Ok a few thoughts on this.
I like keeping these spaces accessible. I am more interested in the ongoing community and art-ecosystem building of it all than I am in making bazillions of dollars. Teaching in various forms is also central to my livelihood. So there's that.
I think people of color should pay less money for things than white people (see under: history). I think access to resources is inseparable from intergenerational realities, that the logic of "I earned it" or "I deserve it" is often built on laughable and corrosive fictions.
What we pay for a workshop can sometimes shape how we show up. These workshops aren't lectures, or performances, their deepest potentialities are something a group creates together. Paying something can inform the commitment we make to participating in that electricity of shared space. So I think it's good to pay something. But paying too much can mean we lose the lightness, and the peripheral vision -- which is where the richest work happens.

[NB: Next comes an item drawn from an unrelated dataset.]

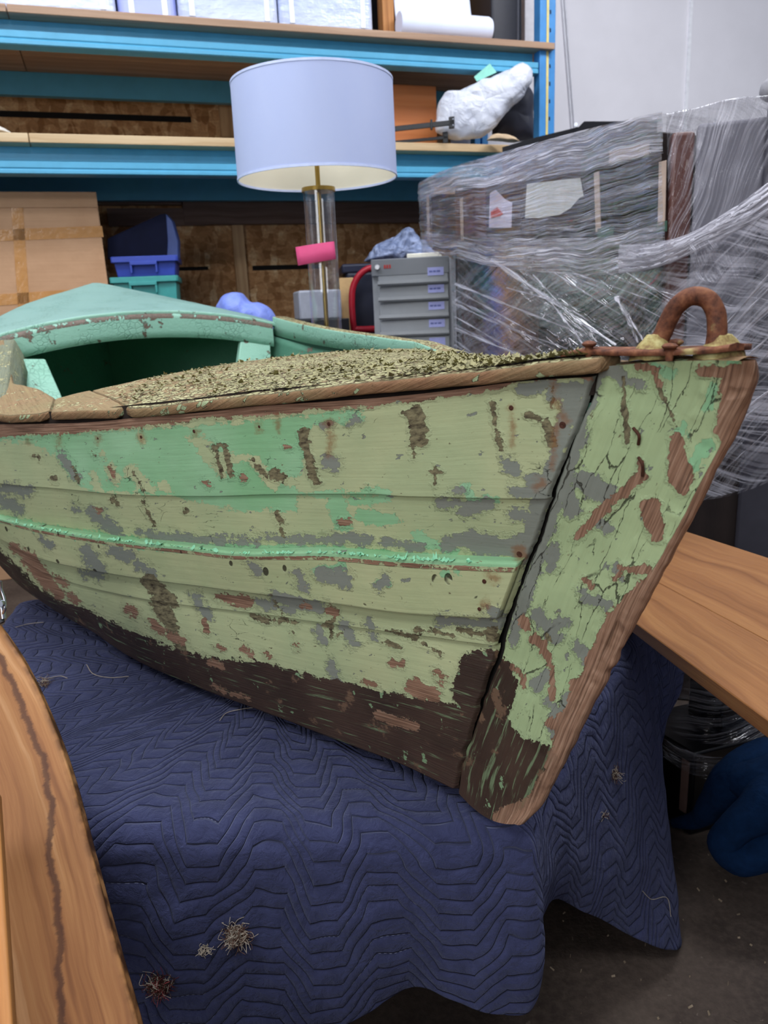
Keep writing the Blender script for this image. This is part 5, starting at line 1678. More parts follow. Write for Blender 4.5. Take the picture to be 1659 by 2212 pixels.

(And also: our vulnerability and commitment are not programmed by money. If I didn't believe that to be true, oh gawd, all would be lost...)
I used to have two tiers, one for POC, one for non-POC. That's still central to how I want these spaces to work. I found that I needed to charge a little more than I did for the first year of doing it, though, and realized I should just lay my cards on the table and trust people to make the call that's right for them.
So think about the above factors, and set your fee within the sliding scale as feels right. And if you want to talk more, or the scale I'm proposing is unmanageable, just write me: tomorrowwillbethe22ndcentury [at] gmail [dot] com.
Ongoingness
Time with so many extraordinary artists and humans is one of the great joys of doing these. At this point, there are a good number of us. I'm starting to play with trying to keep in loose community; with horizontal forms of support, discovery, accountability. So there's that part of all this, too.